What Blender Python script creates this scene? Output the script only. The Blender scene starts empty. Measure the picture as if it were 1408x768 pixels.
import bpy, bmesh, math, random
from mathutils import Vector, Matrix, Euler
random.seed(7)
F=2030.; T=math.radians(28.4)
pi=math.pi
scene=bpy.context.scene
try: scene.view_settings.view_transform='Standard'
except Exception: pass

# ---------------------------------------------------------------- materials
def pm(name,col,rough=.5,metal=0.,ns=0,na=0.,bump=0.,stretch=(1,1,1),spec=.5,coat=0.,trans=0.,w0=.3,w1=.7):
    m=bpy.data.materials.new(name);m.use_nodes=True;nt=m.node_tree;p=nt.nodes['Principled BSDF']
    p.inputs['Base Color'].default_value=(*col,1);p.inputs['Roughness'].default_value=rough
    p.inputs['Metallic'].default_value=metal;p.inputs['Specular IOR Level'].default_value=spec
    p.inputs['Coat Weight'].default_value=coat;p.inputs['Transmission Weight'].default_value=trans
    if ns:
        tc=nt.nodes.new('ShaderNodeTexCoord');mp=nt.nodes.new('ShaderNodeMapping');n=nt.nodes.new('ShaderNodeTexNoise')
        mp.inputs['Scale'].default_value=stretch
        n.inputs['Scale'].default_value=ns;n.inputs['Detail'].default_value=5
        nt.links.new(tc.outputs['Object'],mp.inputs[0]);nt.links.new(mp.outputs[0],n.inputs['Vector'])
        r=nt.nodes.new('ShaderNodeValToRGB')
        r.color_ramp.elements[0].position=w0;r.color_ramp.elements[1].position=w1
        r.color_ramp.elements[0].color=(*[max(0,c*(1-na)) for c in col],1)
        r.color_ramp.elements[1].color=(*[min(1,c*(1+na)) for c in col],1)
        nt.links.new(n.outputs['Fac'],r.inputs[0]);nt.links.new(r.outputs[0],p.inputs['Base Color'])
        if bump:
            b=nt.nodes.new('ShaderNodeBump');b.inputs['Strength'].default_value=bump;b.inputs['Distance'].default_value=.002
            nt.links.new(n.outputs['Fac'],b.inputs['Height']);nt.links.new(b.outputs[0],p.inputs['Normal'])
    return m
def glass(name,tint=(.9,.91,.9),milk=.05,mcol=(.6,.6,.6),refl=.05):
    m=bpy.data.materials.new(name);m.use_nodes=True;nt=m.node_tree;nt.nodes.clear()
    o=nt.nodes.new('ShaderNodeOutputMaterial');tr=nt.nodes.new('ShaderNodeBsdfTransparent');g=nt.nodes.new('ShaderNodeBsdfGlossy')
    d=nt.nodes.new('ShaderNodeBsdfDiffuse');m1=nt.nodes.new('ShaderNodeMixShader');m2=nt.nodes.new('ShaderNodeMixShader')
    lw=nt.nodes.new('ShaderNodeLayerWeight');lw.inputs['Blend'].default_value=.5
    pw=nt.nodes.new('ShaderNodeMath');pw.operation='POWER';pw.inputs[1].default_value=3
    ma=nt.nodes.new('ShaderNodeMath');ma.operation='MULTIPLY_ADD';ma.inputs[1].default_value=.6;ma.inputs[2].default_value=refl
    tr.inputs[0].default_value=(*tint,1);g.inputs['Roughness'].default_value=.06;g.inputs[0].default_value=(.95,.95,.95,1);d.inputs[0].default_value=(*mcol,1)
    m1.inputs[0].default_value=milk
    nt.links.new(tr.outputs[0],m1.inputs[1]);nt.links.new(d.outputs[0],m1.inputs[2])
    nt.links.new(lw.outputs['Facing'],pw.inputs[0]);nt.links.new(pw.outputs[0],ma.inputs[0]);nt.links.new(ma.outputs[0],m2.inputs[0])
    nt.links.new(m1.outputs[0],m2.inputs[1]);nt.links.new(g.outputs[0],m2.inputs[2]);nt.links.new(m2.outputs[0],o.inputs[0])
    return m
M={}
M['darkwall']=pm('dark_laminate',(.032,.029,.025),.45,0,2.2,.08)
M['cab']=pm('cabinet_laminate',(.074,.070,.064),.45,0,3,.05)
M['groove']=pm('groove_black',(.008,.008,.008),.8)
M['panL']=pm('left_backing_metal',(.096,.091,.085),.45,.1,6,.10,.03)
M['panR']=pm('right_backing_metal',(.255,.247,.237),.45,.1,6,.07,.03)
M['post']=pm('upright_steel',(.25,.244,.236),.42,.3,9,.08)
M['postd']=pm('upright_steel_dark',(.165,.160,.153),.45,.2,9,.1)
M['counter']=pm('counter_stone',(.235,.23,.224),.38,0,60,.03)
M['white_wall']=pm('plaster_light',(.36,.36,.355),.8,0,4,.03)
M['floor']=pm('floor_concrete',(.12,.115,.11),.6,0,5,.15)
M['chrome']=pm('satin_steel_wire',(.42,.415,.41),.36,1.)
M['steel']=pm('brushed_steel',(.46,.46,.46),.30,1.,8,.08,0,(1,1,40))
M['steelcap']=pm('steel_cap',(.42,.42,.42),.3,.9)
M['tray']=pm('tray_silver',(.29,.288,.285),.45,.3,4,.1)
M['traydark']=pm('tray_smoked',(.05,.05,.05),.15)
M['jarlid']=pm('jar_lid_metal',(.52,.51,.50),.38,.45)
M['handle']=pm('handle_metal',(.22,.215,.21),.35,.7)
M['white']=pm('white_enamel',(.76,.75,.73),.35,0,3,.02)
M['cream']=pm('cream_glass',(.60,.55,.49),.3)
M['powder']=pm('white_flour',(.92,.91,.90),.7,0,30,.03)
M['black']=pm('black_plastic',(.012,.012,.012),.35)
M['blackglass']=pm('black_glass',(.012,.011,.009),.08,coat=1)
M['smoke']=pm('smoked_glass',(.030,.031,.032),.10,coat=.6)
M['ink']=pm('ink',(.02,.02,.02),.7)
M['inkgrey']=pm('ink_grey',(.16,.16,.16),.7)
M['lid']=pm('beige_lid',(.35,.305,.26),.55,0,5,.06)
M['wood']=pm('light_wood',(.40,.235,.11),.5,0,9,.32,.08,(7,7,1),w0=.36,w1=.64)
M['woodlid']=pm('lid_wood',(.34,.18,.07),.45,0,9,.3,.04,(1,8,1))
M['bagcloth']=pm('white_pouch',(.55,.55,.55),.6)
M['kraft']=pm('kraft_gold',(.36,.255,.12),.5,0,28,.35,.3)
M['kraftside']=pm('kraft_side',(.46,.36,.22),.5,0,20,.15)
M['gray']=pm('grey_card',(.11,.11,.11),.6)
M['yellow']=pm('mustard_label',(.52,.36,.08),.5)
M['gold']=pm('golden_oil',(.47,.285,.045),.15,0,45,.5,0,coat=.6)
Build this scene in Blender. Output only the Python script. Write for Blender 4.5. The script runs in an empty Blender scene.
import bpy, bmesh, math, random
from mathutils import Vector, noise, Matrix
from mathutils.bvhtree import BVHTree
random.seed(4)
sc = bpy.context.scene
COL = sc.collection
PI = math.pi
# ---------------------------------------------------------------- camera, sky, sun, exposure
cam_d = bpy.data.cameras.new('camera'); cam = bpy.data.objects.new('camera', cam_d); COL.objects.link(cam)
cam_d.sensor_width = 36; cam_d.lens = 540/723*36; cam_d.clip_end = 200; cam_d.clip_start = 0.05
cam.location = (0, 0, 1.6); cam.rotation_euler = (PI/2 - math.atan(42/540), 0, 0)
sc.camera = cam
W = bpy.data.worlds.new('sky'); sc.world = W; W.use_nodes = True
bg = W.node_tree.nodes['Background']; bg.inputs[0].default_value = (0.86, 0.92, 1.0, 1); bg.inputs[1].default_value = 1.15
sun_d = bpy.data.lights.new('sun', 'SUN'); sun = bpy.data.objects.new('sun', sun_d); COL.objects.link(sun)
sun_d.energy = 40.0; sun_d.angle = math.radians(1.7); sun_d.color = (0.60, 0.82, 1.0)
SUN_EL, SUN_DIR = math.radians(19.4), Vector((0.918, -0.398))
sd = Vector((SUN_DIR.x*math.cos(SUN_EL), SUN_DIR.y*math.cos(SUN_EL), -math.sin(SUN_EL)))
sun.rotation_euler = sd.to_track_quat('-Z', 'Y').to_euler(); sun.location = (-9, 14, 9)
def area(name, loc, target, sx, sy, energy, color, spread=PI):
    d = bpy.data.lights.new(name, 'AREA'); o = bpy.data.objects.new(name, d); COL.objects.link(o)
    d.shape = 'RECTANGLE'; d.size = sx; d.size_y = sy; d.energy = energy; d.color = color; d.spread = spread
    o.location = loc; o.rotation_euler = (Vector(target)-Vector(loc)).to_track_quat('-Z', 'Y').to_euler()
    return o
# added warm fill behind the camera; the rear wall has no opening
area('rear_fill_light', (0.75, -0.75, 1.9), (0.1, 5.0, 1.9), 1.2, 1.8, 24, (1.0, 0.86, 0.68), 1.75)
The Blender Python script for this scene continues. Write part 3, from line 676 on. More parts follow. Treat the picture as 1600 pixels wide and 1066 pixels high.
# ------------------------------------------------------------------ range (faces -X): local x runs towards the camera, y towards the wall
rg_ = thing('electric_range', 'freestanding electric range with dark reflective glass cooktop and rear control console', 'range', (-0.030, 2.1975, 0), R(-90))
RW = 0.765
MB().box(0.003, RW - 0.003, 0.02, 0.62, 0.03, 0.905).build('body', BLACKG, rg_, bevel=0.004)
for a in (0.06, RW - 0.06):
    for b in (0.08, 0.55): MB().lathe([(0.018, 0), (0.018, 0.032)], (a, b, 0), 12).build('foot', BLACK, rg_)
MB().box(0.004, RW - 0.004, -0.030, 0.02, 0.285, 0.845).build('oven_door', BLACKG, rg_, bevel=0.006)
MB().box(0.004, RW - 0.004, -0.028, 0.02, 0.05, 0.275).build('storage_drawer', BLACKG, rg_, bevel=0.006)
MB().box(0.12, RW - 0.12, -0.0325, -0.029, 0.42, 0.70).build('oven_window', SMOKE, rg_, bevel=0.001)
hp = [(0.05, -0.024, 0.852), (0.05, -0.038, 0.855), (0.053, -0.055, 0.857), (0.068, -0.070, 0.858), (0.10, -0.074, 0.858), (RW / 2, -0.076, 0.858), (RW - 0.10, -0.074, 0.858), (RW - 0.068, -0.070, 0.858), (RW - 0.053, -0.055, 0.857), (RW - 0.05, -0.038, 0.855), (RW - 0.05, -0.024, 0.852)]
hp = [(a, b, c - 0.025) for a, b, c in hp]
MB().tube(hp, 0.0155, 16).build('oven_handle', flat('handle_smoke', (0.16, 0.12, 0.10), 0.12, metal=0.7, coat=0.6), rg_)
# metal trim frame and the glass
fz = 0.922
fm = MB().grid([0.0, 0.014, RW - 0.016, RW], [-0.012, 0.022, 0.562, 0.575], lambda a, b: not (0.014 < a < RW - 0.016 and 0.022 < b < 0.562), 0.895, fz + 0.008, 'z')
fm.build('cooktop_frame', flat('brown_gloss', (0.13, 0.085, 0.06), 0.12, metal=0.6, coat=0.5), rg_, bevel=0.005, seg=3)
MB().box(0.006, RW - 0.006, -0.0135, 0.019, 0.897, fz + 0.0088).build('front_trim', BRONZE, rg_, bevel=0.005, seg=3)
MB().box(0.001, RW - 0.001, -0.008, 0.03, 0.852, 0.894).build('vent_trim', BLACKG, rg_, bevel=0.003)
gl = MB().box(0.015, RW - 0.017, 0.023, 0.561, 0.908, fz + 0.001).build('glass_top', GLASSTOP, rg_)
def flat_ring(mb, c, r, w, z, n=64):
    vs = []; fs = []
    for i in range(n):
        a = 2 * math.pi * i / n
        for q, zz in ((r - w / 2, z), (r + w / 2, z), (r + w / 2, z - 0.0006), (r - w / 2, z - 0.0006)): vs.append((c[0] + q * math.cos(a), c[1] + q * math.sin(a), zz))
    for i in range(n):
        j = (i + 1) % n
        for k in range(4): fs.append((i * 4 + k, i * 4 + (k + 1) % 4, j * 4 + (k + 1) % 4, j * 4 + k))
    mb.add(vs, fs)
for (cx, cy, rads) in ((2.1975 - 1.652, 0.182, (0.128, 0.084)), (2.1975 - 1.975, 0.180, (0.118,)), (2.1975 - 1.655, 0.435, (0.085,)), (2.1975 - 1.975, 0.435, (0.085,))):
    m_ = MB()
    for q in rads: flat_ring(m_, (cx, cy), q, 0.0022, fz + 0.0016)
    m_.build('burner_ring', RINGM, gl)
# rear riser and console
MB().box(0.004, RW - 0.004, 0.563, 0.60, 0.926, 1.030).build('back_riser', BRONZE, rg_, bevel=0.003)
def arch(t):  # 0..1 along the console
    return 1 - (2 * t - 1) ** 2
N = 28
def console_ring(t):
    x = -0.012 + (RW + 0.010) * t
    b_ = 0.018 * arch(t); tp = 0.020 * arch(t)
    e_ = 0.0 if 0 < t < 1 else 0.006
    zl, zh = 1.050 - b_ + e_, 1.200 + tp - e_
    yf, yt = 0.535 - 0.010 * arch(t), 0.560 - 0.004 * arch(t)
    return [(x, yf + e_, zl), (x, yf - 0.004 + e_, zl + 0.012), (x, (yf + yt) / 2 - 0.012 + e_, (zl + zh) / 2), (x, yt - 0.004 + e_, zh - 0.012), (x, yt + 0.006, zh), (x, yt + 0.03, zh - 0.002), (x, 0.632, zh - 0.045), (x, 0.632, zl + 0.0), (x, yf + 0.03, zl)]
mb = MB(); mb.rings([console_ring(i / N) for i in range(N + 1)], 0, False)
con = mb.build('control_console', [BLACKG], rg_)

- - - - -

THE REQUEST: The lines from the start of the entries above through the line containing "except Exception: pass" are the ones to return, please; copy them exactly and include both ends.

COMPLETED EXERCISE:
What Blender Python script creates this scene? Output the script only. The Blender scene starts empty. Measure the picture as if it were 1408x768 pixels.
import bpy, bmesh, math, random
from mathutils import Vector, Matrix, Euler
random.seed(7)
F=2030.; T=math.radians(28.4)
pi=math.pi
scene=bpy.context.scene
try: scene.view_settings.view_transform='Standard'
except Exception: pass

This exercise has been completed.